KiOR: The Inside True Story of a Company Gone Wrong. Part 4, the Year of Living Disingenuously
No Eeyores at KiOR
Yet, by April 2012, management still expressed a stubborn belief that the Natchez commercial-scale plant would produce 80 gallon per ton yields. That month, CEO Fred Cannon wrote to staff announcing promotion of Ed Smith’, acknowledging of his accomplishments in building the pilot plants and the Columbus commercial plant on time and under budget.
In the memo, he could have not spelled out the proposed yields more clearly.
“Smith will oversee the construction of KiOR’ next commercial plan of 1,500 ton/120,000 gallon/day facility planned for Natchez.“ 120,000 gallons from 1500 tons of biomass: that’s an 80 gallon per ton yield. Yet yields in the Demo plant were no higher than the mid-30s, and technical staff feared that they would sink even lower in the commercial-scale plant at Columbus.

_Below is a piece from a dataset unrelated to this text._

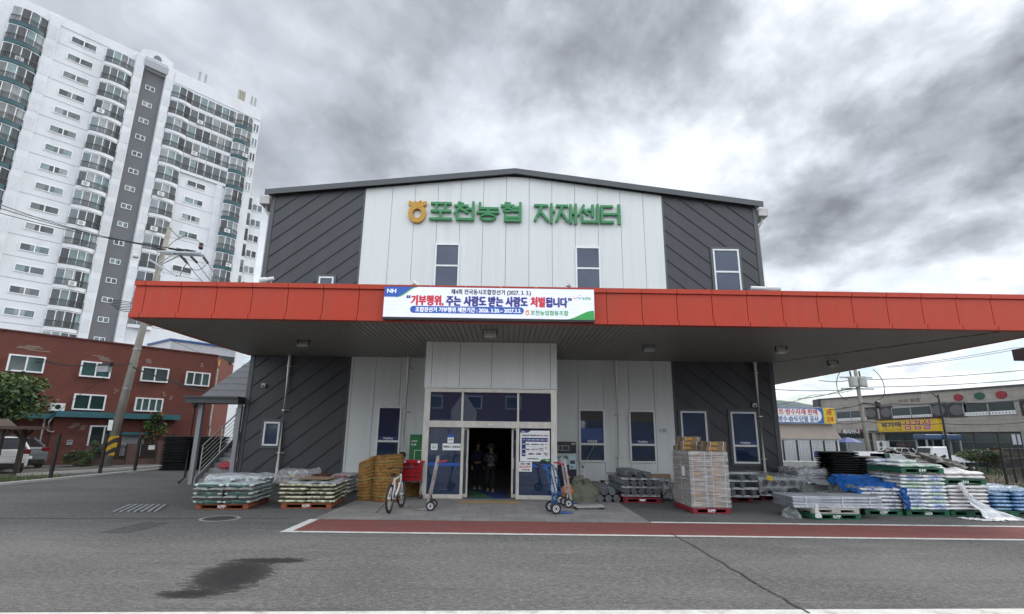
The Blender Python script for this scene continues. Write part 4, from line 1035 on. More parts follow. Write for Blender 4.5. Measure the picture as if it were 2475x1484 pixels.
def cover(name, label, cat, m_, c, rz, W_, D_, zt, drop, seed, amp=.05, n=30, thick=.004, droppow=1.0, rag=.5):
    """sheet lying on a stack top and hanging over its rim"""
    def fn(u, v_):
        a, b = (u*2-1), (v_*2-1); ex = 1+2*drop/W_; ey = 1+2*drop/D_
        x, y = a*ex*W_/2, b*ey*D_/2
        ox = max(0, abs(x)-W_/2); oy = max(0, abs(y)-D_/2); o_ = max(ox, oy)
        nz = mnoise.noise((x*3.3+seed, y*3.3, seed)); n2 = mnoise.noise((x*9+seed, y*9, seed*2)); n3 = mnoise.noise((x*20, y*20, seed))
        dr = o_*(1+rag*mnoise.noise((x*2.6, y*2.6, seed+5)))
        xx = math.copysign(min(abs(x), W_/2+.025+.05*o_+.02*n2), x); yy = math.copysign(min(abs(y), D_/2+.025+.05*o_+.02*n2), y)
        return (xx+.012*n3, yy+.012*n2, zt+amp*nz+amp*.5*n2+amp*.25*n3+.02-dr)
    return drape(name, label, cat, m_, fn, n, n, None, (c[0], c[1], 0), rz, thick)

# ---- two sack pallets on the left
def corner_center(fl, w_, d_, rz): return (fl[0]+w_/2*math.cos(rz)-d_/2*math.sin(rz), fl[1]+w_/2*math.sin(rz)+d_/2*math.cos(rz))
rz = R(5.2); c1 = corner_center((-7.33, 13.34), 1.2, 1.45, rz)
pallet(P_or, 1.2, 1.45, (*c1, 0), rz, 'rust orange pallet under the stack of green printed sacks')
sack_stack('sack', (S1a, S1b), c1, rz, 1.36, 1.56, .13, 5, .094, 'grey-green sack', 'the left pallet', 'sacks on the left pallet', 1, 'AB')
for i, (x, y) in enumerate([(-.32, .35), (.3, .3), (-.3, -.05), (.33, .6), (-.3, .62)]):
    place('sack', S1a[i % 4], (c1[0]+x, c1[1]+y, .13+.094*5.45), rz+rnd.uniform(-.1, .1), 'loose grey-green sack heaped on top of the left pallet, ' + ['middle left', 'middle right', 'front left', 'rear right', 'rear left'][i], 'sack', 'sacks on the left pallet')
cover('plastic_cover', 'crumpled clear plastic film lying over the green sacks on the left pallet', 'plastic film', F_clear, (c1[0], c1[1]+.25), rz, 1.25, 1.15, .72, .12, 3, .05)
rz = R(5.0); c2 = corner_center((-5.44, 13.66), 1.2, 1.5, rz)
pallet(P_or, 1.2, 1.5, (*c2, 0), rz, 'rust orange pallet under the stack of black and cream sacks')
sack_stack('sack', (S2, S2), c2, rz, 1.34, 1.6, .13, 5, .094, 'black-and-cream sack', 'the second pallet', 'sacks on the second pallet', 1, 'A', .03)
cover('plastic_cover', 'crumpled clear plastic film lying over the black and cream sacks', 'plastic film', F_clear, c2, rz, 1.28, 1.5, .60, .08, 8, .045)
m = MB(); m.box(-.42, .42, -.5, .5, 0, .006)
o = m.build('cardboard_sheet', mat('brown_cardboard', (.24, .16, .10), .8, var=.15, rand=.1), loc=(c2[0], c2[1]+.1, .655)); tag(o, 'flat brown cardboard sheet on top of the black and cream sacks', 'cardboard')
Mt['card'] = bpy.data.materials['brown_cardboard']
t_ = pallet(P_or, 1.0, 1.0, (-6.0, 16.75, 0), 0, 'brown pallet half hidden behind the two front sack pallets', text=None)
sack_stack('sack', (SY, SY), (-6.0, 16.75), 0, 1.1, 1.1, .15, 4, .115, 'yellow-red sack', 'the rear left pallet', 'yellow sacks behind', 1, 'A')
cover('plastic_cover', 'crumpled clear plastic bag bulging between the two left pallets', 'plastic film', F_clear, (-6.1, 16.5), 0, .9, .8, .70, .35, 21, .13)
sack_stack('sack', (SR, SR), (-5.05, 17.6), 0, .7, 1.0, .0, 5, .115, 'white-red sack', 'the pile behind the coir rolls', 'white and red sacks behind the rolls', -1, 'A', ncol=1)

# ---- coir rolls
coir = mat('coir_matting', (.26, .135, .035), .95, var=.35, scale=7, bump=1.0, bscale=60, dirt=((.12, .06, .018), .5))
twine = mat('green_twine', (.20, .26, .10), .8)
def coir_roll(p, rx, ry, h_, lab, rz=0, seed=0, tilt=.08):
    t = thing('coir_roll', lab, 'mat roll', p, rz, 'brown coir mat rolls by the bicycle')
    mb = MB(); na, nh = 168, 110
    def fn(u, v_):
        a = 2*math.pi*u; z = h_*v_
        row = v_*h_/.085; k_ = int(row); br = abs(math.cos(math.pi*(row-.5)))*0+math.sin(math.pi*(row % 1))**.6
        col = (u*(24 if rx > .35 else 19)+(.5 if k_ % 2 else 0)) % 1
        b = br*math.sin(math.pi*col)**.6
        r_ = 1+.085*b+.05*mnoise.noise((math.cos(a)*1.5+seed, math.sin(a)*1.5, z*1.2))+.025*mnoise.noise((math.cos(a)*6, math.sin(a)*6, z*7+seed))
        zz = z*(1+tilt*math.cos(a))+.03*mnoise.noise((math.cos(a)*2, math.sin(a)*2, seed))*v_
        return (rx*r_*math.cos(a), ry*r_*math.sin(a), zz)
    mb.grid(fn, na, nh); b0 = len(mb.v)
    mb.grid(lambda u, v_: (lambda q: (q[0]*v_, q[1]*v_, q[2]-.05*(1-v_)+.02*math.sin(v_*30)))(fn(u, 1.0)), na, 10)
    mb.build('matting', coir, t, smooth=True)
    mb = MB()
    for f in (.12, .5, .86):
        n = 40; mb.tube([(rx*1.065*math.cos(2*math.pi*i/n), ry*1.065*math.sin(2*math.pi*i/n), h_*f*(1+tilt*.8*math.cos(2*math.pi*i/n))+.012*math.sin(i)) for i in range(n+1)], .009, 5)
    mb.build('twine', twine, t)
ca_, cb_, cc_ = gnd(880, 1211), gnd(927, 1214), gnd(992, 1206)
coir_roll((ca_.x, ca_.y+.3, 0), .27, .30, 1.10, 'left brown coir mat roll standing against the white wall', 0, 1, .10)
coir_roll((cb_.x+.02, cb_.y+.3, 0), .37, .32, 1.22, 'taller brown coir mat roll right behind the bicycle', 0, 5, .03)
coir_roll((cb_.x+.42, cb_.y+1.6, 0), .30, .25, .95, 'short brown coir mat roll half hidden behind the red cart', 0, 9, .02)
tag(MB().lathe([(0, .0), (.07, .02), (.10, .1), (.08, .18), (0, .2)], n=14).build('black_bag', M_blackbag, smooth=True, loc=(cb_.x+.36, cb_.y+.4, 1.12)), 'small black bag on the right edge of the taller coir roll', 'bag')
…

“It was the oil recovery,” O’Connor told The Digest. “The whole problem was there. Although some may speculate that the KiOR team were including water content in calculating oil yields, there’s no firm evidence for that. But some oil is so emulsified, that you can’t recover it, it goes out with the water when you separate. I believe that’s why the yields were low in actuality compared to what was being reported, They reported the oil content, not the oil they were capable of recovering. You only have to look at the trouble KiOR was getting into for the water that was being discharged by the plant. It was so full of oil that regulators were complaining.”
But, here, there is an ongoing disagreement between O’Connor and other members of the staff research team who spoke with The Digest, They contended that the real issue was that the bio-oil yields observed in the Pilot Plant and DEMO Unit, where the oil separation from water was very good, were about half of the required amount to be an economical and feasible process.